The rupee hit a three-month high on Wednesday at 61.26 against the dollar before ending flat at 61.41 tracking the benchmark equity indices and a slightly volatile dollar.

The domestic currency opened at 61.50 as against a close of 61.41 on Tuesday. Heavy inflows into the domestic equity markets and a weaker American dollar against the Euro helped the rupee strengthen to 61.26 levels.

BSE-benchmark Sensex gained over 200 points during the day but later ended flat at 29,560. The outflows from the equity market impacted the rupee which slipped to 61.41 at day’s close.

Intra-day, the rupee traded in the range of 61.26 and 61.52 against the dollar.

“While sufficient capital flows are likely to be favourable for the rupee, we expect RBI to prevent sharp appreciation by accumulating foreign exchange (forex) reserves.
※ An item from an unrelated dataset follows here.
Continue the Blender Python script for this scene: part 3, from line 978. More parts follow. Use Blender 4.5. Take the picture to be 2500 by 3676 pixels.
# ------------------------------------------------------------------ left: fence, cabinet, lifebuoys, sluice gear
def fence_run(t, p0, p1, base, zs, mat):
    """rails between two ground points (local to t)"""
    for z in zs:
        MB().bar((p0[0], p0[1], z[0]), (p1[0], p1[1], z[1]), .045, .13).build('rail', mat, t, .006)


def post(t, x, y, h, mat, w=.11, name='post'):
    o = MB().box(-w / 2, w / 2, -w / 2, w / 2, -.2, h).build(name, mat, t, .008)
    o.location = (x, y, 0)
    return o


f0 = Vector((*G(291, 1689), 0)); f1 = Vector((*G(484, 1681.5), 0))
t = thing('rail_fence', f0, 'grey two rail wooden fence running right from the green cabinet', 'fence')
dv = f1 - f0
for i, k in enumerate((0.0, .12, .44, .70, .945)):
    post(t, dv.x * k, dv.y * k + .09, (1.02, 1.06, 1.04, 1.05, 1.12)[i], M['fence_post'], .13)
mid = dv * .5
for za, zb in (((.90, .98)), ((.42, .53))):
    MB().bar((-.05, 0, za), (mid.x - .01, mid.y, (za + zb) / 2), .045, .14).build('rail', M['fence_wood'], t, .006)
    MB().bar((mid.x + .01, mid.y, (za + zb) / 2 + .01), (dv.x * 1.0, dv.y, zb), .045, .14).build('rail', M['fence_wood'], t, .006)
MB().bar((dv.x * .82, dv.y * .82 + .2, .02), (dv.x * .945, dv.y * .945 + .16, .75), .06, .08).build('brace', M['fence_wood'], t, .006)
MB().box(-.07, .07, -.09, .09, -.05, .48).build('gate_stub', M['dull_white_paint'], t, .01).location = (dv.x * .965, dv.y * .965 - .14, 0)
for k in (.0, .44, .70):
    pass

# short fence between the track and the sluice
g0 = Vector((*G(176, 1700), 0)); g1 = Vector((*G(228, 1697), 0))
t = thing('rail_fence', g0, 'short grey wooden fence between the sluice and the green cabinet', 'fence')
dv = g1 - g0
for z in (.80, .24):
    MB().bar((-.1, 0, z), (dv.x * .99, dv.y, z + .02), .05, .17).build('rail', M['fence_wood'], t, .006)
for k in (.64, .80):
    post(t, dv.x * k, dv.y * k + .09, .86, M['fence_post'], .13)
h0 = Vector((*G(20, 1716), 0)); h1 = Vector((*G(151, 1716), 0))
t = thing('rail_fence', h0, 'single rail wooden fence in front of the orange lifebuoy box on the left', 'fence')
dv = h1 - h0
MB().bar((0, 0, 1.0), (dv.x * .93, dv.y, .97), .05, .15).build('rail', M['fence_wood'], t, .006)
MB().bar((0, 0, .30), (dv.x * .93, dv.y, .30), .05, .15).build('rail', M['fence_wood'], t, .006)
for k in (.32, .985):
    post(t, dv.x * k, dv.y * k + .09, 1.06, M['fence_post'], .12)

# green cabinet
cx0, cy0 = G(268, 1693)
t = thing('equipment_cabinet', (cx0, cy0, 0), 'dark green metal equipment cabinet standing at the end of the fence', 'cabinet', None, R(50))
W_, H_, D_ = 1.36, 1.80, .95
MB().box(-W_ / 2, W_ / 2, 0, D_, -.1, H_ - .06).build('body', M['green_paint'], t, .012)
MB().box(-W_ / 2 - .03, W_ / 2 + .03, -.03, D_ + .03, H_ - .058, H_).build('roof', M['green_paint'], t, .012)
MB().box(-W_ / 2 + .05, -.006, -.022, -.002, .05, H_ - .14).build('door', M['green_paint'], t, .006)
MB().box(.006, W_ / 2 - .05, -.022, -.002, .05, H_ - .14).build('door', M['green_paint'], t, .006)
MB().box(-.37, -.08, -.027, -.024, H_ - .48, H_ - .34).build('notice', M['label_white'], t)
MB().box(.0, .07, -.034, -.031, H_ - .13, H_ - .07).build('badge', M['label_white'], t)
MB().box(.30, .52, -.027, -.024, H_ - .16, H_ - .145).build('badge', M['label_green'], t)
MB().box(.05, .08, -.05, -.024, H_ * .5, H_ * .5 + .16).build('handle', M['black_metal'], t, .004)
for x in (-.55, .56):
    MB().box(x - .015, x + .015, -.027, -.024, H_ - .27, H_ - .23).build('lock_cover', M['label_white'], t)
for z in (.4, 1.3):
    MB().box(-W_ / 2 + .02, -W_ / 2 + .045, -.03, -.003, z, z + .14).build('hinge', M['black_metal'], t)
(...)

Thus, huge Balance of Payments surplus will not translate into appreciation of the rupee, unless RBI changes its forex management strategy,” said Upasna Bhardwaj, Economist at ING Vysya Bank, in a report.

The report added that the rupee is expected to trade in the 60.50-62.50 band over the next 3-4 months. However, it will come under pressure in the second half of 2015 as the US Fed finally begins on the rate hike cycle and oil prices start reversing some of the recent losses.

Call rate ends lower, bonds flat

The interbank call money rates, rates at which banks lend each other for daily mismatches, ended sharply lower by 100 basis points at 6.80 per cent from Tuesday’s close of 7.80 per cent. Intra-day, the call money market moved in a wide range of 6.75 per cent to 8.15 per cent.

The yield on the benchmark government security (8.40 per cent G-Sec, maturing in 2024) ended flat at Rs 104.62 from the previous close of Rs 104.63, The yields remained flat for the second consecutive day at 7.70 per cent from Tuesday’s close. Bond yields and prices move in opposite directions.